— Start of DATA SHOWN —

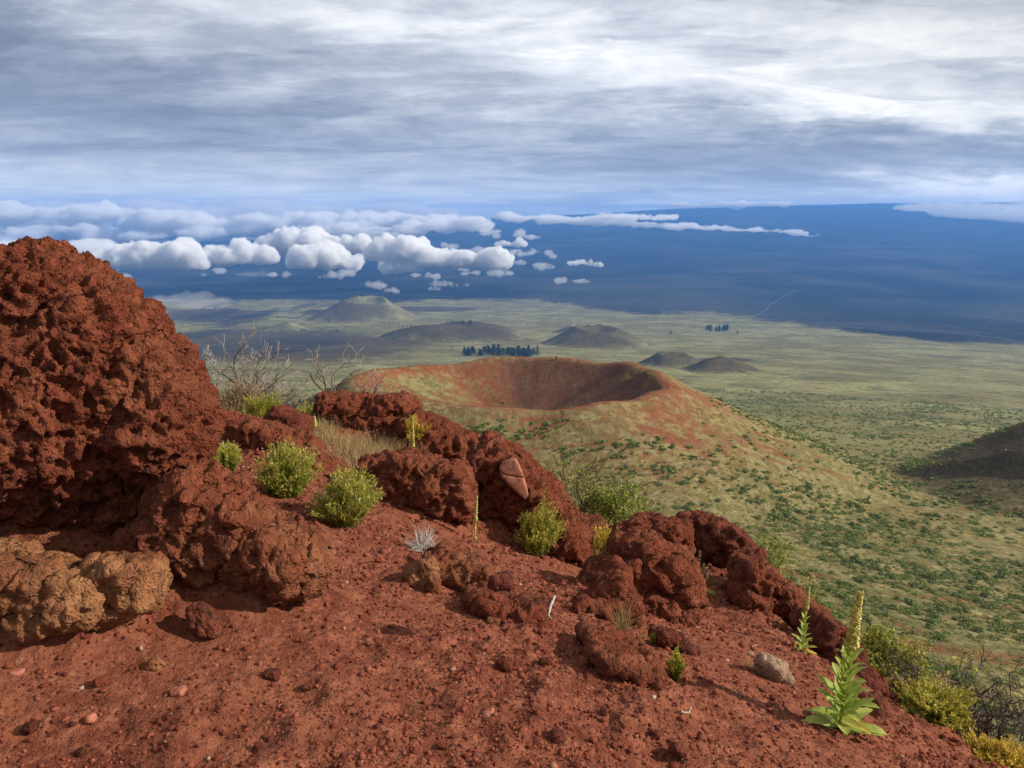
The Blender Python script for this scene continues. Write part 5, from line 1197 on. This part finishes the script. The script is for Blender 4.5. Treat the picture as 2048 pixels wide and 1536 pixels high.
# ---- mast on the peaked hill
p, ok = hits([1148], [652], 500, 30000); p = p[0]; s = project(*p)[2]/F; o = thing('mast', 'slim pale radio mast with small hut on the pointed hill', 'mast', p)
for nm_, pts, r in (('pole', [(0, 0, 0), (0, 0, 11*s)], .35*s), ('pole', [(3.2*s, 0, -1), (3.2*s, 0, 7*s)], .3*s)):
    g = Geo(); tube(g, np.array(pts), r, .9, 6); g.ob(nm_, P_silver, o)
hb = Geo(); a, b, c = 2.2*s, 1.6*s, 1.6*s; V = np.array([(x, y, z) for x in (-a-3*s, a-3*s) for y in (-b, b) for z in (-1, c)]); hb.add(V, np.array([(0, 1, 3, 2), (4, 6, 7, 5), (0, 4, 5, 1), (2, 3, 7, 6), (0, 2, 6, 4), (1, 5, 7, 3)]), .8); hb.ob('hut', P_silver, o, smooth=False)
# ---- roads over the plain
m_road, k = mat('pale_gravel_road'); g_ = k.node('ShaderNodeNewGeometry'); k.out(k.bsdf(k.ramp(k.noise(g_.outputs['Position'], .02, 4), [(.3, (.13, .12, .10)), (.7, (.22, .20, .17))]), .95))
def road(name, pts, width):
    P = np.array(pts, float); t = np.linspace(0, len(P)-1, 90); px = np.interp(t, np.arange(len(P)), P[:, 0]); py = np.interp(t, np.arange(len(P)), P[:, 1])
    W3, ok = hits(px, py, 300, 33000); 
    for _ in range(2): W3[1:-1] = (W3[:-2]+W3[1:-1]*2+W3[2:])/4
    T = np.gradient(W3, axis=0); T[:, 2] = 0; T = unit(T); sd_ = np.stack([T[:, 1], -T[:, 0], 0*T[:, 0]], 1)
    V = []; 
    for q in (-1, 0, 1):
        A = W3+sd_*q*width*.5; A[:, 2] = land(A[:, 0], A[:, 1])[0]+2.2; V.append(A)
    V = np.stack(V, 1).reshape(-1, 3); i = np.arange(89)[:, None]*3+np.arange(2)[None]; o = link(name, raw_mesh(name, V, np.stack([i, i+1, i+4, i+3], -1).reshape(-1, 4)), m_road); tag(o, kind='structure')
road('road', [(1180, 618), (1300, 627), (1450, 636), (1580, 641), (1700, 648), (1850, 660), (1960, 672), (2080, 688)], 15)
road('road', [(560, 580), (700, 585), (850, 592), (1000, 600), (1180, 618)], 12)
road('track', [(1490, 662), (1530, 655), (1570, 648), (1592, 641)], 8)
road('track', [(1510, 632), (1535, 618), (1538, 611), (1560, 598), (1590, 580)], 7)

— End of DATA SHOWN —

WHAT THE EXERCISE ASKS
All of the data above should be quoted exactly, except for the pictures.

ANSWER TO THE TASK
The Blender Python script for this scene continues. Write part 5, from line 1197 on. This part finishes the script. The script is for Blender 4.5. Treat the picture as 2048 pixels wide and 1536 pixels high.
# ---- mast on the peaked hill
p, ok = hits([1148], [652], 500, 30000); p = p[0]; s = project(*p)[2]/F; o = thing('mast', 'slim pale radio mast with small hut on the pointed hill', 'mast', p)
for nm_, pts, r in (('pole', [(0, 0, 0), (0, 0, 11*s)], .35*s), ('pole', [(3.2*s, 0, -1), (3.2*s, 0, 7*s)], .3*s)):
    g = Geo(); tube(g, np.array(pts), r, .9, 6); g.ob(nm_, P_silver, o)
hb = Geo(); a, b, c = 2.2*s, 1.6*s, 1.6*s; V = np.array([(x, y, z) for x in (-a-3*s, a-3*s) for y in (-b, b) for z in (-1, c)]); hb.add(V, np.array([(0, 1, 3, 2), (4, 6, 7, 5), (0, 4, 5, 1), (2, 3, 7, 6), (0, 2, 6, 4), (1, 5, 7, 3)]), .8); hb.ob('hut', P_silver, o, smooth=False)
# ---- roads over the plain
m_road, k = mat('pale_gravel_road'); g_ = k.node('ShaderNodeNewGeometry'); k.out(k.bsdf(k.ramp(k.noise(g_.outputs['Position'], .02, 4), [(.3, (.13, .12, .10)), (.7, (.22, .20, .17))]), .95))
def road(name, pts, width):
    P = np.array(pts, float); t = np.linspace(0, len(P)-1, 90); px = np.interp(t, np.arange(len(P)), P[:, 0]); py = np.interp(t, np.arange(len(P)), P[:, 1])
    W3, ok = hits(px, py, 300, 33000); 
    for _ in range(2): W3[1:-1] = (W3[:-2]+W3[1:-1]*2+W3[2:])/4
    T = np.gradient(W3, axis=0); T[:, 2] = 0; T = unit(T); sd_ = np.stack([T[:, 1], -T[:, 0], 0*T[:, 0]], 1)
    V = []; 
    for q in (-1, 0, 1):
        A = W3+sd_*q*width*.5; A[:, 2] = land(A[:, 0], A[:, 1])[0]+2.2; V.append(A)
    V = np.stack(V, 1).reshape(-1, 3); i = np.arange(89)[:, None]*3+np.arange(2)[None]; o = link(name, raw_mesh(name, V, np.stack([i, i+1, i+4, i+3], -1).reshape(-1, 4)), m_road); tag(o, kind='structure')
road('road', [(1180, 618), (1300, 627), (1450, 636), (1580, 641), (1700, 648), (1850, 660), (1960, 672), (2080, 688)], 15)
road('road', [(560, 580), (700, 585), (850, 592), (1000, 600), (1180, 618)], 12)
road('track', [(1490, 662), (1530, 655), (1570, 648), (1592, 641)], 8)
road('track', [(1510, 632), (1535, 618), (1538, 611), (1560, 598), (1590, 580)], 7)